Former Supreme Court Justice Pearl Barnes calls in the early morning hours just after Charles and Myra leave with her own crisis, and the ladies spend hours dithering over Pearl’s problem like a bunch of headless chickens when a fox is raiding the coop. The one practical action they manage is to call everyone on the second team so they can stir them up.

As Editor in Chief at the Washington Post, Maggie Spritzer supports the sisters with a barrage of front page articles lambasting the Heaven on Earth (HOE) polygamy cult pointing up the number of spiritual wives who are on welfare to the tune of well over half a million dollars per year, the number of grants paid by the government to them, the number of thirteen-year-old pregnant girls, and the very lavish lifestyle afforded HOE’s Ermenegildo Zegna-wearing Prophet, Harold Evanrod, who drives a Bentley and their on-call doctor driving a Maybach worth over $400,000.
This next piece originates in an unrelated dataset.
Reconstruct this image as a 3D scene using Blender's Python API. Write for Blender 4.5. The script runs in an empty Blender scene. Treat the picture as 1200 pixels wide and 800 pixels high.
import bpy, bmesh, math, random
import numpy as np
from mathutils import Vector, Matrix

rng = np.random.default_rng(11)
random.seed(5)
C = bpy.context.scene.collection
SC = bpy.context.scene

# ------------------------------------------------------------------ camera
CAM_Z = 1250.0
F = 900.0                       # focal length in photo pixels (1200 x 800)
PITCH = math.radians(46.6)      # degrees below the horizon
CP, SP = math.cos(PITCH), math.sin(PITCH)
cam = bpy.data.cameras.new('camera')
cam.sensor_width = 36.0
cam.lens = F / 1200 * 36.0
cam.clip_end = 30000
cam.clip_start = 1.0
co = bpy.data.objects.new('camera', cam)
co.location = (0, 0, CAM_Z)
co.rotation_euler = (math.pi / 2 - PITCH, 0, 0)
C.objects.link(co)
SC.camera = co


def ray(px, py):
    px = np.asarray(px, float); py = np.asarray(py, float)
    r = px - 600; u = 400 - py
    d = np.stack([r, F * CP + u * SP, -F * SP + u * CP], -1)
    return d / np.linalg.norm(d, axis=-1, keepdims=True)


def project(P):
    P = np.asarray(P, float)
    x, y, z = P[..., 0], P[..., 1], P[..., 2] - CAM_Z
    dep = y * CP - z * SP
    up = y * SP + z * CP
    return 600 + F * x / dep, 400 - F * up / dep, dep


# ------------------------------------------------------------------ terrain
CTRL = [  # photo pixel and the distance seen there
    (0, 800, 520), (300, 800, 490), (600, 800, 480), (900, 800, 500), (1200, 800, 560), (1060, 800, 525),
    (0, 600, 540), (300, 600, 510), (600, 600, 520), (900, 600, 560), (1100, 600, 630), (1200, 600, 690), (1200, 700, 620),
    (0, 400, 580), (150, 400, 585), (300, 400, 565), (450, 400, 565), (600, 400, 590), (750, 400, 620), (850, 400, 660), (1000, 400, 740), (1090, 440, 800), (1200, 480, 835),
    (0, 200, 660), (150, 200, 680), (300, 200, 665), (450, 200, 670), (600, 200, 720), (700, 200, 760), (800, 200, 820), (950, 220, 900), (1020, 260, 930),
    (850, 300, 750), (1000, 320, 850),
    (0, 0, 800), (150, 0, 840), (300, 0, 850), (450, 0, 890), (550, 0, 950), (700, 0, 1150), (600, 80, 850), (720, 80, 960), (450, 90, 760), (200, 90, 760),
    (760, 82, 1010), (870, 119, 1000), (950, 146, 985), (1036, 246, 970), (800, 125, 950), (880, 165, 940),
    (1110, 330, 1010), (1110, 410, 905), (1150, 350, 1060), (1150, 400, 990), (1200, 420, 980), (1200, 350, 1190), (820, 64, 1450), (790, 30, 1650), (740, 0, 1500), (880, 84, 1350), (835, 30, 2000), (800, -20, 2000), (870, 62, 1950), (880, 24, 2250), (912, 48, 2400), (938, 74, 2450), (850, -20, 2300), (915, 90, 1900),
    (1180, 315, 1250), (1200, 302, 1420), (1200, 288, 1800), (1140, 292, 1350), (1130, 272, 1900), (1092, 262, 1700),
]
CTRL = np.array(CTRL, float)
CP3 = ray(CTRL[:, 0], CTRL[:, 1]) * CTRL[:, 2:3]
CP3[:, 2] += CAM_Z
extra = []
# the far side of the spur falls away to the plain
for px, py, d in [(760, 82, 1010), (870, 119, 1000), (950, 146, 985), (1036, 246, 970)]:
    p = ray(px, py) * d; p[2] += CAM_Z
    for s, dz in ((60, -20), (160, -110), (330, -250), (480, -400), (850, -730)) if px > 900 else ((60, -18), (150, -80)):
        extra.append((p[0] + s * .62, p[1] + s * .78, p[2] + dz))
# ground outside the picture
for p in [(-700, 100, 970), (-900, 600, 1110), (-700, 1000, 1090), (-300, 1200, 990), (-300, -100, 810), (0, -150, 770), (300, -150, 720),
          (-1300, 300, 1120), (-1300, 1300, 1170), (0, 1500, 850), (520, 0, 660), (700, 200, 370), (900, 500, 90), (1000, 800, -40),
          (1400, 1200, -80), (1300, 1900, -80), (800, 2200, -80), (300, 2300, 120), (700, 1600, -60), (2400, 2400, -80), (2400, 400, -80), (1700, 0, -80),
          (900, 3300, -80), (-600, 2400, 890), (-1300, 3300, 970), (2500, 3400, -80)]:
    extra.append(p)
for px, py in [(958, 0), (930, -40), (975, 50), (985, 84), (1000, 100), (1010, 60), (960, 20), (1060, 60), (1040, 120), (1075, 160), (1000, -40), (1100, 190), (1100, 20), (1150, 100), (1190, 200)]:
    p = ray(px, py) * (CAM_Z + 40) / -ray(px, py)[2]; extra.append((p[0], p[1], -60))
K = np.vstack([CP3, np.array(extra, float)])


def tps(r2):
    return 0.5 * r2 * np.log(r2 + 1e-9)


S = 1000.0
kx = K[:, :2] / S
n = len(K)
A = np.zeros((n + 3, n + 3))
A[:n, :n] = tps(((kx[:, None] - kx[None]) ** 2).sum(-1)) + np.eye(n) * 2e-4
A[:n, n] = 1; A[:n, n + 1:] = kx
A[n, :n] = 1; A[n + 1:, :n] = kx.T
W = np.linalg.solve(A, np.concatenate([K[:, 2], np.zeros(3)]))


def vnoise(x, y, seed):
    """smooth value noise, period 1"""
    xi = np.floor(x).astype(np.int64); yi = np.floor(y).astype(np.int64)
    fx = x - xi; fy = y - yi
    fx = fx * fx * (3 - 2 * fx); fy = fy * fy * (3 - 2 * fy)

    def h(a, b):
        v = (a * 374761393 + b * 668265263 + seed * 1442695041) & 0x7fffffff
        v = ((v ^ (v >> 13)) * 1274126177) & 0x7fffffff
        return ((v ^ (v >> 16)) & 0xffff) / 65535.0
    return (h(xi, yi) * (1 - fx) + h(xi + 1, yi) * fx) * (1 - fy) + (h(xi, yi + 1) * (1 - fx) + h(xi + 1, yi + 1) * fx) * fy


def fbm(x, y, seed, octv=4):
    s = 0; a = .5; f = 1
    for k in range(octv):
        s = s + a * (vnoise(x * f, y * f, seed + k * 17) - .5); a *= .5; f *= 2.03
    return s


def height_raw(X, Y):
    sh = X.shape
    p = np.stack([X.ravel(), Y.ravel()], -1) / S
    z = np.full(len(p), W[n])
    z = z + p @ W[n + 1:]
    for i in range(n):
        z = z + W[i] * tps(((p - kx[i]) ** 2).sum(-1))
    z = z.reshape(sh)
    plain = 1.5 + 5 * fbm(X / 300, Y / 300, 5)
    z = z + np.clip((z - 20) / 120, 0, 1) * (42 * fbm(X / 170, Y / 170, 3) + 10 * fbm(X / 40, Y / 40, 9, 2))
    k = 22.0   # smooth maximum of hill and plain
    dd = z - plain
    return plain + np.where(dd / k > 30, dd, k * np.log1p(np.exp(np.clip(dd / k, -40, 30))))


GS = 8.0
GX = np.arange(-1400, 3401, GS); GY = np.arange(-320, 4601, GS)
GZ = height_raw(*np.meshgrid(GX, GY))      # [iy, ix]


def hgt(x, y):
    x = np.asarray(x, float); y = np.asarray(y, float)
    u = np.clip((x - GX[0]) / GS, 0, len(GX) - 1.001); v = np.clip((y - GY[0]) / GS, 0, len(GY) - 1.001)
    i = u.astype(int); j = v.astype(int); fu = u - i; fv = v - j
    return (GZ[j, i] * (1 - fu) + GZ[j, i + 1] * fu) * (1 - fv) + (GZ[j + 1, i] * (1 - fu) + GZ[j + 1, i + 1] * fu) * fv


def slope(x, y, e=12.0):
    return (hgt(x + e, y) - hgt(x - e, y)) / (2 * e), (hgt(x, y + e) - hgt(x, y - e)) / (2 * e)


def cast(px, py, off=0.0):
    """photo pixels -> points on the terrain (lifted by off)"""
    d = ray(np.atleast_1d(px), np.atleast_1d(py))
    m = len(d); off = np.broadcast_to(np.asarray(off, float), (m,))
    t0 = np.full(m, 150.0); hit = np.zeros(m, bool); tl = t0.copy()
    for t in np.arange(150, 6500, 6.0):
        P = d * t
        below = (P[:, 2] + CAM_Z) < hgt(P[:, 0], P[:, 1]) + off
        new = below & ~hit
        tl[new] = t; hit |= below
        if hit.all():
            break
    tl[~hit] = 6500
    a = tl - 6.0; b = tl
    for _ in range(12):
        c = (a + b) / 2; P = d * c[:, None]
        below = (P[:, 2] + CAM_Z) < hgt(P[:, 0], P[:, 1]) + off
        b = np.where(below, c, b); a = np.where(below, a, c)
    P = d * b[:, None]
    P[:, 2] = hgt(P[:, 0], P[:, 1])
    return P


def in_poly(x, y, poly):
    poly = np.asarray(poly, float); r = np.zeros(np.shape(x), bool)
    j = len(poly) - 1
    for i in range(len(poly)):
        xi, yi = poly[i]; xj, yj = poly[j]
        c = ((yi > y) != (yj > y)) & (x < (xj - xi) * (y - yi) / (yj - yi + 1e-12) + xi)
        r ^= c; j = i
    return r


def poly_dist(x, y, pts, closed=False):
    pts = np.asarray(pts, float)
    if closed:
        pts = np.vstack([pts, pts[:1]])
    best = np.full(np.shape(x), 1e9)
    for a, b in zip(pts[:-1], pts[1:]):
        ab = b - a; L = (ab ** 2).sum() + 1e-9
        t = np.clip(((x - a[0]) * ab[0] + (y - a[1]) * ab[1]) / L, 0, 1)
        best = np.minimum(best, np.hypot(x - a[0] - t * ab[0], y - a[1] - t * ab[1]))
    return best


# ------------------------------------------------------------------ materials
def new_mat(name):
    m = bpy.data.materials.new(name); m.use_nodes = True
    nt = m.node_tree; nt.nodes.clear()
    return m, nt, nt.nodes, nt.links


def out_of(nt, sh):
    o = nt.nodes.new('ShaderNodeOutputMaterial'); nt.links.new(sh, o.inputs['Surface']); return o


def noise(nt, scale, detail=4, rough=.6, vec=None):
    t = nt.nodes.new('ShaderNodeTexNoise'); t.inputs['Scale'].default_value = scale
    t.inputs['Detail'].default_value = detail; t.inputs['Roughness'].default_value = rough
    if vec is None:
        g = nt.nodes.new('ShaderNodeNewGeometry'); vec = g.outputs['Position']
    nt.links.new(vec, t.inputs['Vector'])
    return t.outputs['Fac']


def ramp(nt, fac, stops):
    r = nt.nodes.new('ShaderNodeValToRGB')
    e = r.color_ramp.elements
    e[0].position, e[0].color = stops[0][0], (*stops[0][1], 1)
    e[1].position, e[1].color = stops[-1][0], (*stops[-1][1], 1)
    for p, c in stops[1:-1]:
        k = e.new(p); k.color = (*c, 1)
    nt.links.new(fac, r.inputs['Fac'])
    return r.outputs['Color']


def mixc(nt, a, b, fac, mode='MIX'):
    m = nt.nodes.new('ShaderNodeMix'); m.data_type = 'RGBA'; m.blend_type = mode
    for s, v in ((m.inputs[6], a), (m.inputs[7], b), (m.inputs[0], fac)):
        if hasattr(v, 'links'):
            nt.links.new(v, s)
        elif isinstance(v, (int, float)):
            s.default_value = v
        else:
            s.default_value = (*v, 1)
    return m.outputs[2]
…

Avery Snowden is Charles’ main go-to guy who heads up the behind-the-scenes operations; he also clues the ladies in on what it takes to run such an operation.

The Cover and Title

The cover is just gorgeous with it’s so very peaceful, moonlit lake edged in evergreens with that corner of a dock hosting an Adirondack chair. It has absolutely NO relation to the story so at least it’s consistent to the inanity.

As for the title, oh puh-lease, there is practically nothing Under the Radar when it comes to the Sisterhood. A better title would have been Chaos in the Ranks or Plans ‘R Not Us. Or maybe even Fashion Coordination 101, ’cause, y’know, it’s so important to be coordinated when one is about to invade a religious compound.